Perhaps  for  the  first  time in  the  history  of  Kolkata,   anti  caste  protest   got a  space   to  express  itself  within  an  institution. A quick survey of  the  social  networking  site  reveals  that  it  has  successfully  provoked  bhadrolok  sensibility. A  fierce  assertion of  “class” has  been  made  with  the  lamentation  that  caste  is being  given  greater  importance  than  class  in  the academia! While  the  irony  of  the  statement  is  all  too  palpable  to  be  further talked  about,  the  fact  remains  that  caste  has  been  invisibilised  through  such  assertions. The  festival  has  offered  an  opportunity  to  break  the silence  surrounding  caste. Let students of other institutions draw  inspiration from  the event .  

(Drishadwati Bargi is an M.Phil student at the School of Women’s Studies, Jadavpur University)

1 Comment

  • Reply July 18, 2016

    Gargi

    As much as I can’t help appreciating the logical tone of the article, I – as a Bhodrolok Brahmin (nee Baidya) Bangali – have a few questions for the author.

    1. It is common knowledge that Dalits outside (and inside) of Bengal have far more pressing matters to think about than ‘celebrating’ Beef. Why is it then that the ‘educated and upwardly mobile’ Dalits should internalize and elitize (although there’s no such word, I thought this slight distortion would give a clear indication of the point I am trying to make) a much bigger problem into something as prosaic as a ‘beef festival’ at an academic institution not getting enough attention from the media and receiving the cold shoulder from ‘habitual beef eaters’ among Bhadroloks (also, in my opinion the Bhadroloks are more of habitual pork eaters)?

    2. The author seems to notice that the ‘generally secular and liberal Middle Class Bengali’ (perhaps) distanced themselves from the festival owing to its political angle. This, the author interprets, as ‘double standard’. The question here is, why must food be politicised? And with all due respect, Dalit food is certainly not ONLY about beef. Sure, socio-political-economical identity of an entire community is important. But, how is that cause being addressed with a beef festival in an niche institute? In the end, it was just another needless, irrelevant, politically-hued activity begging to be noticed and create controversies without serving any purpose (other than start a slew of ‘discourses’ by ‘intellectuals’ just for the heck of it) to the Dalits as a whole.

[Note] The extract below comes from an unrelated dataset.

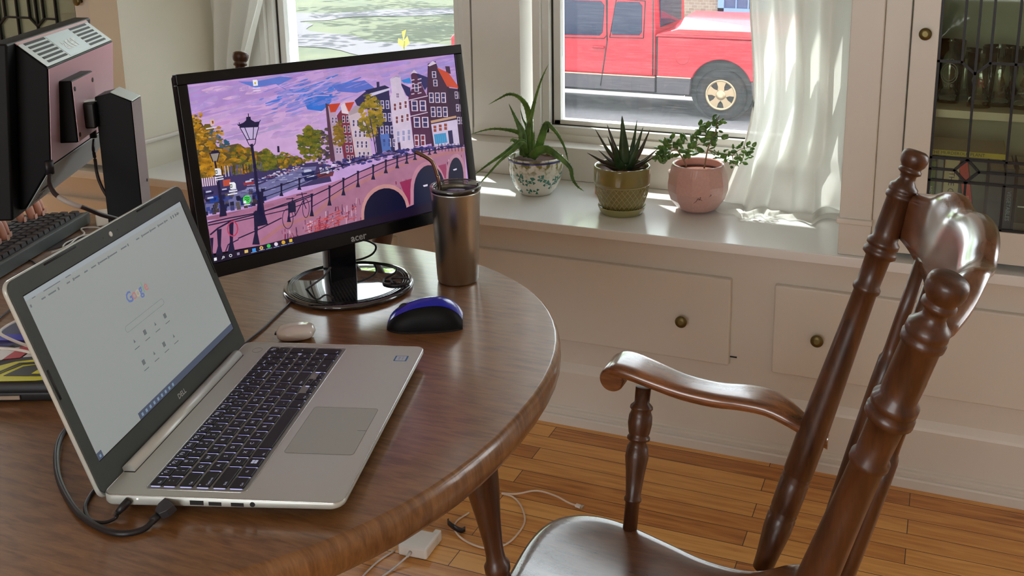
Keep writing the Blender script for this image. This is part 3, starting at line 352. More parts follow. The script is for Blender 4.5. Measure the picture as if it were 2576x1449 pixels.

    3. I am sure all of us have to face jeers and remarks (some in good humor, some in bad taste) irrespective of the class or caste we belong to. Professors (and fellow students) taking pot shots at funny surnames surely isn’t a personal and/or elitist attack on Dalit students? Or I might be making light of the matter considering I’ve always been a part of the ‘Bhadrolok’ community.

    4. Lastly, I am curious to know. Just how much of a caste divide is there in Bengal as compared to other parts of the country? For instance, I haven’t heard of lower castes having different water wells or eating leftover Brahmin food even in the remotest villages of Bengal. Also, are Dalit/lower caste food habits distinctly different from that of the upper caste (in terms of items and ingredients, not quality or quantity)? I don’t seem to find anything remarkably different. If I am not much mistaken, beef is perhaps not the mainstay of Dalits in Bengal either. So the belief that the terms ‘Bhadrolok’ and ‘Chotolok’ largely define class (and not caste) difference isn’t entirely unfounded. Is it?

    I do not at all mean to say that ‘caste’ is non-existent in Bengal. A Banerjee Motheri-n -Law would prefer a Mukherjee Daughter-in-Law over a Mondal or even a Bose! All I am trying to say is Dalits (or SCs) in Bengal are still better placed than their brethren in the rest of the country. All this righteous angst the Bhandralok, in this context, seems a little too exaggerated.